__DATA EXCERPT__
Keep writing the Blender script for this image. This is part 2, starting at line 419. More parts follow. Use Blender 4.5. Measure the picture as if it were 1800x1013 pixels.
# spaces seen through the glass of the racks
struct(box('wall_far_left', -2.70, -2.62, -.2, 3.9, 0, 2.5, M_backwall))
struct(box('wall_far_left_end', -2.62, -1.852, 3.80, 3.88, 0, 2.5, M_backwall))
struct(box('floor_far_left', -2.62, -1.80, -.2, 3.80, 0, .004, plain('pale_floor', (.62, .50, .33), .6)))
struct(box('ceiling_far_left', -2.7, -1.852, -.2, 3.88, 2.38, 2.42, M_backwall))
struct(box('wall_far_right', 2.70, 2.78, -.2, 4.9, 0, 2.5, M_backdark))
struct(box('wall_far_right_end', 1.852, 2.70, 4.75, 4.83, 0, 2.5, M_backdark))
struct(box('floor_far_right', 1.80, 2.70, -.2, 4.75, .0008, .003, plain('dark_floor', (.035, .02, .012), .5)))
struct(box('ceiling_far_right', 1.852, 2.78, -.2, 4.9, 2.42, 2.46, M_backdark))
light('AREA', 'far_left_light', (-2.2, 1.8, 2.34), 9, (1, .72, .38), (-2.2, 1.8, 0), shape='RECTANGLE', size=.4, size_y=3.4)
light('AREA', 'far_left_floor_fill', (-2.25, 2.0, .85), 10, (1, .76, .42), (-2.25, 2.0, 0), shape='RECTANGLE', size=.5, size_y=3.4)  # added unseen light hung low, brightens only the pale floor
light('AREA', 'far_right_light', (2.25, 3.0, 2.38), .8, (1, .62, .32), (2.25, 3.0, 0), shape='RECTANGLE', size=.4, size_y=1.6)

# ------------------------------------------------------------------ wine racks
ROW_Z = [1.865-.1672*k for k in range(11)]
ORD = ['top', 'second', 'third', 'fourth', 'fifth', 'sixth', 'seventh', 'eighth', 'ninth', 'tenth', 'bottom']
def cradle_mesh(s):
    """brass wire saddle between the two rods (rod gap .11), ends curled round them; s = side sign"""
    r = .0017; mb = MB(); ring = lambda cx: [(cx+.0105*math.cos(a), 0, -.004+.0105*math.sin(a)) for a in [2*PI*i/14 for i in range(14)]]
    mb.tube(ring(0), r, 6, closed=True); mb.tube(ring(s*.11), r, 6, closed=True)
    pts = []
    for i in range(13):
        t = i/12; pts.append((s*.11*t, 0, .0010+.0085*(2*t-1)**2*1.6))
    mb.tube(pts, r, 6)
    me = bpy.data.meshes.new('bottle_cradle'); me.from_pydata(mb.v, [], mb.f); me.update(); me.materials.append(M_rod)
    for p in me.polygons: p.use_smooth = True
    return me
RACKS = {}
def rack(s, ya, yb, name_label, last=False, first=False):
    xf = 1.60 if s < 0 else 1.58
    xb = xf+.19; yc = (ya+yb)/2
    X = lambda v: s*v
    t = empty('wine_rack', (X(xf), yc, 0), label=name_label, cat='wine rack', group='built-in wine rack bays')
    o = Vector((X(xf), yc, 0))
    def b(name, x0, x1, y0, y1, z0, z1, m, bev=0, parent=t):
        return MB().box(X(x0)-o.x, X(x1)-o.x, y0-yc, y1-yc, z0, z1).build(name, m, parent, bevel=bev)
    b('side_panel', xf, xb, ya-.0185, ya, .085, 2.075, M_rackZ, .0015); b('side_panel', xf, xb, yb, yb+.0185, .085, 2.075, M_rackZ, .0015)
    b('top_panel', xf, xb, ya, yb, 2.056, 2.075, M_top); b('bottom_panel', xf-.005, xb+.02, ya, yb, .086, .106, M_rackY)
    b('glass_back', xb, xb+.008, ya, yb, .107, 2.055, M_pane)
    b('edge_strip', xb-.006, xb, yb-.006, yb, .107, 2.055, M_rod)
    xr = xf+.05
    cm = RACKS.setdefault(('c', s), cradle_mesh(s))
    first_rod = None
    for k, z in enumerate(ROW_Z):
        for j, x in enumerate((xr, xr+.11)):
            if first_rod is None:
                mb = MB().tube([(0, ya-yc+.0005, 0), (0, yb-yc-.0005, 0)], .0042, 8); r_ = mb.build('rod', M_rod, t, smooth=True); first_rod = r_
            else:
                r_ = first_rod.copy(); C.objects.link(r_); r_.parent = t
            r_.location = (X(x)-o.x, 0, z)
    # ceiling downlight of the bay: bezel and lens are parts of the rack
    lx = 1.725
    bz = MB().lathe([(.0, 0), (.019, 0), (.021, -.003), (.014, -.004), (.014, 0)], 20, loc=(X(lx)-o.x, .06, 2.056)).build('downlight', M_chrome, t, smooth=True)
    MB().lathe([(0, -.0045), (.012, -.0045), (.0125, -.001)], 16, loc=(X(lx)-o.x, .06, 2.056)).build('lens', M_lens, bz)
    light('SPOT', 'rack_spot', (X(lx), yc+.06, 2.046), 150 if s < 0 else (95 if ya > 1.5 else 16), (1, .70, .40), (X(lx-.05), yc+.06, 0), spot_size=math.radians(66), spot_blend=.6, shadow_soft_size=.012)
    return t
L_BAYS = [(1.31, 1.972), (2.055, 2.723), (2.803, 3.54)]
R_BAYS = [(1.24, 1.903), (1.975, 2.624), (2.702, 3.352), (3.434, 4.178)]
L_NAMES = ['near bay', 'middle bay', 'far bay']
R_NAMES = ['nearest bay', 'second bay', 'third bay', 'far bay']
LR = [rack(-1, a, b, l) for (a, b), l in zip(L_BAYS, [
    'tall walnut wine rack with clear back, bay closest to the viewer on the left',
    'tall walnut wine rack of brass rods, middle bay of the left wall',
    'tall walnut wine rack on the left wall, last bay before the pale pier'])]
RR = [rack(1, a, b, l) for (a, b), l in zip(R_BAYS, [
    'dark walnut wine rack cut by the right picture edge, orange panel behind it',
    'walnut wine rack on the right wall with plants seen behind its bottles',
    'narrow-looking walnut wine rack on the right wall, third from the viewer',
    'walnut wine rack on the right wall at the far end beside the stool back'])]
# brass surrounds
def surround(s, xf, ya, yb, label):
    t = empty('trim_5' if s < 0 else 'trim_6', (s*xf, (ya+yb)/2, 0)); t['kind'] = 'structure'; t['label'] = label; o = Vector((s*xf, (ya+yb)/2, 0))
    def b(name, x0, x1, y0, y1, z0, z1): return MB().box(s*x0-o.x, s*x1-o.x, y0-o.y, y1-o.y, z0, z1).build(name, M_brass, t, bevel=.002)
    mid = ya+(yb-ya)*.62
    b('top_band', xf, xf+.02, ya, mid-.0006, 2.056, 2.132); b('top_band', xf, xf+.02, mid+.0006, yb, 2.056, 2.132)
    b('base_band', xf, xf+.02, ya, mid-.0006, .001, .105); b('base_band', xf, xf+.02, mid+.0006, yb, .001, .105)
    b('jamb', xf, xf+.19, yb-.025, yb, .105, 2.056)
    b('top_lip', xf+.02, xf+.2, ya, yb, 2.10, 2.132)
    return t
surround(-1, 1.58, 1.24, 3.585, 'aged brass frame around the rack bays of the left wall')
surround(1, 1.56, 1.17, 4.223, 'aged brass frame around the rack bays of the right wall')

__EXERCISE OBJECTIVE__
Only the lines from the one with "4.83, 0, 2.5, M_backdark))" up to the one with "(.035, .02, .012), .5)))" should be repeated, both included, exactly as they appear.

__RESULT OF THIS EXERCISE__
struct(box('wall_far_right_end', 1.852, 2.70, 4.75, 4.83, 0, 2.5, M_backdark))
struct(box('floor_far_right', 1.80, 2.70, -.2, 4.75, .0008, .003, plain('dark_floor', (.035, .02, .012), .5)))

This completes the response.